As an experiment, I created a PySpark App with the code example Inferring Behavior from Text-Message Data and I ran it on my computer with some network traffic as an standalone Spark cluster. It didn't take too long (382 ms for 27 MB of raw data). Now, I'm considering to scale this method to the full cluster and the hole data (24 MB per second).

So, my main concern is what do I have to consider for the implementation?

NOTE: In the book we can look at the following warning under A Note on Big Data

Paradoxically, big data's predictive analytic problems are actually
solved by relatively simple algorithms [2][4]. Thus we can argue that
big data's prediction difficulty does not lie in the algorithm used,
but instead on the computational difficulties of storage and execution
on big data. (One should also consider Gelman's quote from above and
ask "Do I really have big data?" ).

The much more difficult analytic problems involve medium data and,
especially troublesome, really small data.

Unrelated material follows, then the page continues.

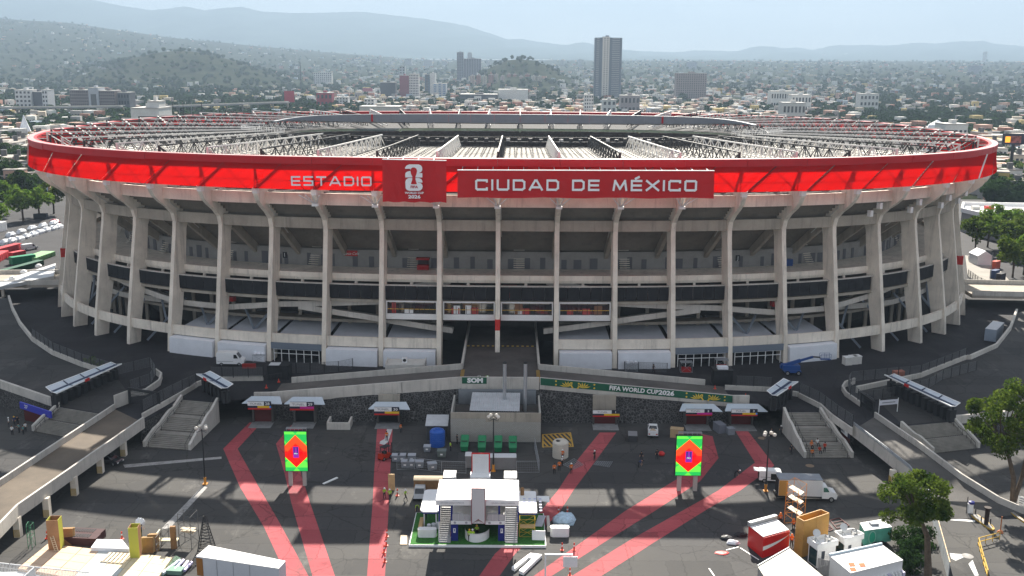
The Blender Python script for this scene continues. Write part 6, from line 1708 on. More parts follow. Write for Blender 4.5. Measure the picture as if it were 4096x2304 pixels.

Using a similar argument as
Gelman's above, if big data problems are big enough to be readily
solved, then we should be more interested in the not-quite-big enough
datasets.

I thought Davidson-Pilon's warning about using Bayesian methods with big data was a problem reflected in the performance, but it isn't. So, what do I have to take in consideration when I apply Bayesian methods to a big data problem?

(I reviewed the references and actually I think my situation qualifies as a medium data problem.)

Best Answer

Author here. There are a few points I can elaborate on:

  1. Your data is going to be distributed across many computers in a real cluster, so each computer has a fraction of the data. Locally, then, the computations should run fine. But the question next is: how do you combine all these inferences? Sure you could just merge the traces from each computer, but then you haven't gained anything from having all this extra data.

  2. As the data increases, the posterior (typically) becomes more and more peaked and narrow, and the rest of the space is much flatter, which means the MCMC algorithm will have a hard time finding the location of the posterior (assume it starts far away). This really affects convergence.

  3. My note also applies to the number of unknown variables - with more variables, the space the posterior lives in higher and higher dimensions, so convergence of the MCMC is less guaranteed. Typically big data comes with more unknown variables.